FDI and the Change of the Chinese Culture

Document Type

Article

Publication Date

1-1-2010

Description

Purpose: In many cross-cultural management studies, culture and cultural differences across nations typically are assumed to be constant. The focus is on the impact of culture on other variables, such as the performance of multinational enterprises. However, is it possible that economic globalization results in cultural globalization? If yes, by how much? The purpose of this paper is to provide some evidence through studying the impact of foreign direct investment (FDI) on the Chinese culture. Design/methodology/approach: An observable social indicator to represent each dimension of cultural value is chosen and statistical models are used to test whether FDI has significant impact on these indicators, after controlling for economic development level.
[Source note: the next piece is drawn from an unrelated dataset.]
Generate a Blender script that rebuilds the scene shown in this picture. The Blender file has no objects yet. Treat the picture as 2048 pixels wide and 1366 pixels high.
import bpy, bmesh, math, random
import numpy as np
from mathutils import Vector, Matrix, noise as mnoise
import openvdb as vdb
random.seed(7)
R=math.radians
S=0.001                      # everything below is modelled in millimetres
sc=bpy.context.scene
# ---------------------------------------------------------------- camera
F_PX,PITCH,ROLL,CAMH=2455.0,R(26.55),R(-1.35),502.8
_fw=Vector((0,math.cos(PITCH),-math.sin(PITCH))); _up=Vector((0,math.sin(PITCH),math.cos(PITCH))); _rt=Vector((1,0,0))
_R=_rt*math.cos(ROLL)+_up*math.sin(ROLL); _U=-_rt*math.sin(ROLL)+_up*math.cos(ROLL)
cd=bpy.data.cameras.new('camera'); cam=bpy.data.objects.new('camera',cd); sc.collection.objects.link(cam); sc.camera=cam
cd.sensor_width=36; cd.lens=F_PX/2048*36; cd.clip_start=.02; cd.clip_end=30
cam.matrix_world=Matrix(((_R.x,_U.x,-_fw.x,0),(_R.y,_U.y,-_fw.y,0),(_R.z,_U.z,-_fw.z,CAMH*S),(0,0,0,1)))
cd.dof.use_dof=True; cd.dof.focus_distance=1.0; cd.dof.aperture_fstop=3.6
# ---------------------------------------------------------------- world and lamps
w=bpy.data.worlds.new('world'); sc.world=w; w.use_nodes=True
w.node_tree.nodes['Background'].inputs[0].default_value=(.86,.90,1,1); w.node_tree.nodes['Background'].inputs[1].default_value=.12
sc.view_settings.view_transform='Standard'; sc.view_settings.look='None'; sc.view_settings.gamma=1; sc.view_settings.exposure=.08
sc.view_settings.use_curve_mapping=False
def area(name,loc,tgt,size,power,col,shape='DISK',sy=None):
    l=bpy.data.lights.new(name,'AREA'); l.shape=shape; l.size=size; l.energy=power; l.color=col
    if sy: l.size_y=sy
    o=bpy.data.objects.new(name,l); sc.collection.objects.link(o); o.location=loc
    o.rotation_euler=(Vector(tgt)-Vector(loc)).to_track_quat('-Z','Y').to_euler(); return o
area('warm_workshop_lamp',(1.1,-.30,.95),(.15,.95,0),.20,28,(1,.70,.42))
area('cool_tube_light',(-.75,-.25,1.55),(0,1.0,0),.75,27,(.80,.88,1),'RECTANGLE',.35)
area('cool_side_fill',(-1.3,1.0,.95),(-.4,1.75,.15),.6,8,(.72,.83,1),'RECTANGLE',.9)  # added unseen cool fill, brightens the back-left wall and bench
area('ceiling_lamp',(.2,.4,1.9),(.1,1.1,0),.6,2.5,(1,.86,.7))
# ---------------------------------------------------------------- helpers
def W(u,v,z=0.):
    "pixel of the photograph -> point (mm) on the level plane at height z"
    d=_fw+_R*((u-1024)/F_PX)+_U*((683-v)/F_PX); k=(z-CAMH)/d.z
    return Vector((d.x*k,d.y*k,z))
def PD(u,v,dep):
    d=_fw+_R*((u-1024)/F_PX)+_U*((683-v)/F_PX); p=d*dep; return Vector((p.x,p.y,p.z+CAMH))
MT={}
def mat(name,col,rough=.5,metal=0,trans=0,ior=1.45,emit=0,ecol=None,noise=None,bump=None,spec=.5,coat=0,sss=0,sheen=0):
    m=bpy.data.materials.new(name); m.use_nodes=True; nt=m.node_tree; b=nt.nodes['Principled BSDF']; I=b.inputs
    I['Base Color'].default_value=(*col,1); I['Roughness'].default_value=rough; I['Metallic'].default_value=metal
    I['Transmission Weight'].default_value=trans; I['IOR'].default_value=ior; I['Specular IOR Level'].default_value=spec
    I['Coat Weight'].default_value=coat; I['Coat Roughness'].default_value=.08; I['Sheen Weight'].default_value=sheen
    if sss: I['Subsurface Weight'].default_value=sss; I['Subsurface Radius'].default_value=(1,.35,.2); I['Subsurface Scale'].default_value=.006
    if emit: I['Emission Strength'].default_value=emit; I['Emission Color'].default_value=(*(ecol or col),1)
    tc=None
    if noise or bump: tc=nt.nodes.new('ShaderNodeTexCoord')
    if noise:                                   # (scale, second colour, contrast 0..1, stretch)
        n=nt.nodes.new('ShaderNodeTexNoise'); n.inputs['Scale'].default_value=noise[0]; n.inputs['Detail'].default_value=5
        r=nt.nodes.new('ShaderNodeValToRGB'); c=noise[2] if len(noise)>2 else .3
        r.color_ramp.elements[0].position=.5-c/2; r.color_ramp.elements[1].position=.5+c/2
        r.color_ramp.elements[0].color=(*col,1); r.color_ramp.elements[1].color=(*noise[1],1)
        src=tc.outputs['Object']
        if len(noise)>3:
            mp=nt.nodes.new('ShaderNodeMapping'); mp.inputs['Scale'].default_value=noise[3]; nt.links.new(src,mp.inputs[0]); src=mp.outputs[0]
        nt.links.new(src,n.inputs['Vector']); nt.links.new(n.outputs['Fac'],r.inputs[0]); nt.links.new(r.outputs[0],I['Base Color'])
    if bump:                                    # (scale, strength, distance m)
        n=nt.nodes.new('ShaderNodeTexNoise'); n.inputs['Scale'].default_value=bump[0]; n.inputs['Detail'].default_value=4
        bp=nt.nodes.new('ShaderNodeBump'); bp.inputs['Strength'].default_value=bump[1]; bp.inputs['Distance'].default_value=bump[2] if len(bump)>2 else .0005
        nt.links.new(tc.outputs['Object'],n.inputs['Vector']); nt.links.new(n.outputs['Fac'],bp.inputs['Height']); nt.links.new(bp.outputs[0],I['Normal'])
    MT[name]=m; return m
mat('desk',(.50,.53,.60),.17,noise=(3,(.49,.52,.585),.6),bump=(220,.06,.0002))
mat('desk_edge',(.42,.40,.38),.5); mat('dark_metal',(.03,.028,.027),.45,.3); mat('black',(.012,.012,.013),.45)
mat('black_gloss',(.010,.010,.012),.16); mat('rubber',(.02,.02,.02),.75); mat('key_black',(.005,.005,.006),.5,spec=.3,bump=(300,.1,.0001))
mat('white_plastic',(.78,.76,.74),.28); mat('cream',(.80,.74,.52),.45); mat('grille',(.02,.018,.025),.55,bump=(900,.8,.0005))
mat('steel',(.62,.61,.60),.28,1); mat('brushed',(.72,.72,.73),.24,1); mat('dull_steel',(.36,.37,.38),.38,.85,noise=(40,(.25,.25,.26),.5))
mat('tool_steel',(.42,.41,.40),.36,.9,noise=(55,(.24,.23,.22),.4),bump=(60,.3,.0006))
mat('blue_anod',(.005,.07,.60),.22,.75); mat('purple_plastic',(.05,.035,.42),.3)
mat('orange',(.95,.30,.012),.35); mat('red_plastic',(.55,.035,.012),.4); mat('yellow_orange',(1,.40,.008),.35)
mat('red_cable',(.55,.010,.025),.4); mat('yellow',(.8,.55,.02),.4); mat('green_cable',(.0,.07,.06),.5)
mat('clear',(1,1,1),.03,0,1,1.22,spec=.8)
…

Also this paper investigates whether FDI from a different cultural background has different effects on the Chinese culture. Findings: Using data from major Chinese cities, it is found that FDI has significant effects on the degree of future orientation, performance orientation and in-group collectivism. Also this paper found that FDI from the USA and the UK has a significant and negative effect on the degree of assertiveness; FDI from Japan, and Singapore, and the USA, and the UK has significantly negative effects on the degree of performance orientation; FDI from Japan and Singapore has a significantly positive effect on the degree of in-group collectivism. Originality/value: Unlike the traditional method of measuring culture values through what people say (interview or survey), this approach relies on what people do. This method helps avoid the measurement distortions caused by self-deception and impression management problems with survey approach. In addition, this is believed to be the first study to test the impact of FDI on the change of culture values through econometric models.